Tusk war bereits polnischer Regierungschef

Tusk war bereits von 2007 bis 2014 polnischer Regierungschef, ehe er EU-Ratspräsident wurde. Unter der Nachfolgeregierung der rechtskonservativen PiS hat sich das Verhältnis zwischen Polen und der Europäischen Union massiv verschlechtert. Kritiker werfen der PiS vor, seit der Amtsübernahme 2015 die Unabhängigkeit von Gerichten und Medien untergraben zu haben. Deswegen hat die EU für Polen bestimmte Mittel im Umfang von rund 110 Milliarden Euro eingefroren.

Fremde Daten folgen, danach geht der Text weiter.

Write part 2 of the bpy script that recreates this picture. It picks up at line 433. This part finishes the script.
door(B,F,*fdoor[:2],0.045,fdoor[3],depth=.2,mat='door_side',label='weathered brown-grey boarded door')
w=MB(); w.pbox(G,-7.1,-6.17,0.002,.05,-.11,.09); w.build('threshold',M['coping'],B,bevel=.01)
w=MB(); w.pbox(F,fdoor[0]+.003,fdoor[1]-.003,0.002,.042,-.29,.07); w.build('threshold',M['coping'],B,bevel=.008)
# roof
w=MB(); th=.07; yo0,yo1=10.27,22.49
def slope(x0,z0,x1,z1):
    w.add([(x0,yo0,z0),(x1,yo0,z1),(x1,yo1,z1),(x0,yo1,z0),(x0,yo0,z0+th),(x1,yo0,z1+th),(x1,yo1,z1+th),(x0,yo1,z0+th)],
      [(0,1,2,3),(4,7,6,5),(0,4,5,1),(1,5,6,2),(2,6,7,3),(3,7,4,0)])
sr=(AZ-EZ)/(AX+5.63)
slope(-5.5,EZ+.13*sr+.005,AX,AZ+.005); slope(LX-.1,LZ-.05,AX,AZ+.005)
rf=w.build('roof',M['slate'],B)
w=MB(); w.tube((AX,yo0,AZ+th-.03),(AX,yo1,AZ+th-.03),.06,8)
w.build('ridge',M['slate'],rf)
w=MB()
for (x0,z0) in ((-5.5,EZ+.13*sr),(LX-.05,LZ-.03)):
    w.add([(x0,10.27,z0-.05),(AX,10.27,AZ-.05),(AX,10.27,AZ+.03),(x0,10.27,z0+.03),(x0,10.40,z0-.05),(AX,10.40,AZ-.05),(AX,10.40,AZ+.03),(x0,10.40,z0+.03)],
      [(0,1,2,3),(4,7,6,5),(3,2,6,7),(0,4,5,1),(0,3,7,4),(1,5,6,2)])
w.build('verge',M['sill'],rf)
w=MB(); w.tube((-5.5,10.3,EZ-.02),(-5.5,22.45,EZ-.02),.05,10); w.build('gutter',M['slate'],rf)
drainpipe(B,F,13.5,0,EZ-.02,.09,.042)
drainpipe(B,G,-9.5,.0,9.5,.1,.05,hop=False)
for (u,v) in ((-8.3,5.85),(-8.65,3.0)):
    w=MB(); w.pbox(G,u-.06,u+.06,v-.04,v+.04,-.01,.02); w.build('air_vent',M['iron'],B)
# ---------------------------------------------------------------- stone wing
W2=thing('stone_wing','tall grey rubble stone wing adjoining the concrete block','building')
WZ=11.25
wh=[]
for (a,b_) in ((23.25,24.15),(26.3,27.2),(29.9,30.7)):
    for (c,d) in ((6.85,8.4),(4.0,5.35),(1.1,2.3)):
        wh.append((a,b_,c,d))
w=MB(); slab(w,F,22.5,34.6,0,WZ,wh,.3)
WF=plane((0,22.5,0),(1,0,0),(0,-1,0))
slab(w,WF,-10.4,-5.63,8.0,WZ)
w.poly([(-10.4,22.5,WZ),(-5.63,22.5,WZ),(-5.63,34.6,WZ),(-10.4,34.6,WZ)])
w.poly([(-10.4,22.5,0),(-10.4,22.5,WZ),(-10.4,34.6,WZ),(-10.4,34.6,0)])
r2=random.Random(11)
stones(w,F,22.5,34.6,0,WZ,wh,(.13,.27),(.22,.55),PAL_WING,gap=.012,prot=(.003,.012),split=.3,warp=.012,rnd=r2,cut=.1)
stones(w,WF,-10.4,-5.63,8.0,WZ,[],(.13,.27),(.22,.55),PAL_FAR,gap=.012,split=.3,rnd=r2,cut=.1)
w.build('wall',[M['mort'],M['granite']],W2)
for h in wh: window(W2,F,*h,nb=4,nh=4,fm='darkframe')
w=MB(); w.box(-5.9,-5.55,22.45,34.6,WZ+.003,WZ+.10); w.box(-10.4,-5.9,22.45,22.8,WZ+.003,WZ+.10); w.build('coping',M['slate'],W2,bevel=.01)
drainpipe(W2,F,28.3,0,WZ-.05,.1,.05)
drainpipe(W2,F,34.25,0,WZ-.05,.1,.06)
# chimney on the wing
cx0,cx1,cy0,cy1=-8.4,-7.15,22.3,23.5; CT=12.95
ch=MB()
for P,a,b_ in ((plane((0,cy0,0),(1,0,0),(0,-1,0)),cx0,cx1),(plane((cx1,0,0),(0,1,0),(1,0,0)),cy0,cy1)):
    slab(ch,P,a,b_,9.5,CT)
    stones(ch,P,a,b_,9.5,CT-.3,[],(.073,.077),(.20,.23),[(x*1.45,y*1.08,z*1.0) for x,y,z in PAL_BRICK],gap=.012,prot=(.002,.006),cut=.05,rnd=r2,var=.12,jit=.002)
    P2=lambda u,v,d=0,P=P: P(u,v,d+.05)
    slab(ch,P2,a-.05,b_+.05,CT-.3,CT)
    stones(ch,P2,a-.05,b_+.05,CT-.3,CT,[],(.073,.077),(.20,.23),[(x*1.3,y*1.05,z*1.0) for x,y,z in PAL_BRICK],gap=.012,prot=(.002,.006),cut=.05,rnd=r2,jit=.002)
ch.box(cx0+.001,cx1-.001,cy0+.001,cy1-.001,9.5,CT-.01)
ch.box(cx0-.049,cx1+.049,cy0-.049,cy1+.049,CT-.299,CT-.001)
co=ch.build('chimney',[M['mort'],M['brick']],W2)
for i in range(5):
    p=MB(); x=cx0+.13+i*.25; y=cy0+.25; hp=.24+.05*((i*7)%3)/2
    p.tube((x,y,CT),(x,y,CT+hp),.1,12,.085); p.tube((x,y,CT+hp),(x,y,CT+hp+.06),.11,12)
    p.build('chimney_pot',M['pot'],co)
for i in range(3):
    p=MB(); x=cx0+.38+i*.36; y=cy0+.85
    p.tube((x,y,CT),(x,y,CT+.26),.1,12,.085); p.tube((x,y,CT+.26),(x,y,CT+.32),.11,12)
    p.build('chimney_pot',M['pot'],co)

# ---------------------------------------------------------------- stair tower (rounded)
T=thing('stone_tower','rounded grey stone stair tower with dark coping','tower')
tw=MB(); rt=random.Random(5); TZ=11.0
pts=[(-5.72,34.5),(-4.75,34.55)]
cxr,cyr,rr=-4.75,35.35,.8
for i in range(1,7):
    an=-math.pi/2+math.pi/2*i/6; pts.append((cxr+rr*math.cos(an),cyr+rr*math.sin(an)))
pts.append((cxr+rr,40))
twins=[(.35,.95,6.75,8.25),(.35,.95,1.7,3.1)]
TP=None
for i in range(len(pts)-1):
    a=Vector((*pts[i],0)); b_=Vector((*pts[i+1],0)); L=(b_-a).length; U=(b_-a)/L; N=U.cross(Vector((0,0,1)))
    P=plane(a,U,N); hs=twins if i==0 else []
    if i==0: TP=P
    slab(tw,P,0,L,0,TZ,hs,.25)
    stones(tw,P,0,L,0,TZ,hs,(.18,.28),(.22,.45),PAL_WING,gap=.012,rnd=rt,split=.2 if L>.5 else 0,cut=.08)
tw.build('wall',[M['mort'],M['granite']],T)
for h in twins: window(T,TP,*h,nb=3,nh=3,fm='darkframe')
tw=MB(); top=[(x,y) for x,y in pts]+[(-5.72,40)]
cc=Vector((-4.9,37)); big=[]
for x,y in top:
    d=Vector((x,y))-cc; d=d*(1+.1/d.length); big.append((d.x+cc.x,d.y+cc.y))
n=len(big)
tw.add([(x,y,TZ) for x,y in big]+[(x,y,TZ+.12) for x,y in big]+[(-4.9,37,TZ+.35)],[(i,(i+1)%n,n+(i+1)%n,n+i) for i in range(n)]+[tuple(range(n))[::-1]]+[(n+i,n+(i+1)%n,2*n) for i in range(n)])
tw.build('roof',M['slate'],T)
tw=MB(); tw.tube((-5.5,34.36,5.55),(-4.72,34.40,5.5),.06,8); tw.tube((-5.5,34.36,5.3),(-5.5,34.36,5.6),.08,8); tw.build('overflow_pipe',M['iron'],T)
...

Tusk hat eine Normalisierung des Verhältnisses zu Brüssel angekündigt und will auch das von der PiS verschärfte Abtreibungsrecht liberalisieren.

Laut der Prognose entfallen 248 der 460 Parlamentssitze auf die Bürgerkoalition (KO), die Mitte-Rechts-Partei "Dritter Weg" sowie die sozialdemokratische Linke. Die bisher mit absoluter Mehrheit regierende PiS und die rechtsextreme Konföderationspartei kommen demnach zusammen nur auf 212 Mandate.

Mit 200 Mandaten bleibt die PiS stärkste Kraft im polnischen Parlament (Sejm), doch kommt für sie nur die ultrarechte Konfederacja mit zwölf Sitzen infrage. Diese blieb unter ihren Erwartungen, nachdem sie im Wahlkampf versucht hatte, den wachsenden Unmut von Polen über die Ukraine-Politik auszuschlachten. Tusks KO wird der Prognose zufolge 163 Mandate im neuen Parlament haben, der "Dritte Weg" 55 und die Linke 30.

Wahl-Beteiligung in Rekordhöhe

Bei der Wahl zeichnete sich auch eine Beteiligung in Rekordhöhe ab Sie dürfte über 70 Prozent liegen, wobei der Zulauf in urbanen Zentren und unter den Auslandspolen ungewöhnlich hoch war. Wie die polnische Wahlbehörde mitteilte, war die Beteiligung wahrscheinlich die höchste bei einer Wahl seit dem Ende des Kommunismus im Jahr 1989.

Die Prognose zeigte auch, dass die Polen dem manipulativen Vierer-Referendum der PiS-Regierung die rote Karte zeigten. Die Beteiligung an der Volksabstimmung, bei der unter anderem eine Suggestivfrage über die Aufnahme von Migranten durch Polen "beantwortet" werden sollte, scheiterte klar am Beteiligungsquorum von 50 Prozent und war damit ungültig. Nur rund 40 Prozent der Stimmberechtigten machten bei dieser Farce mit.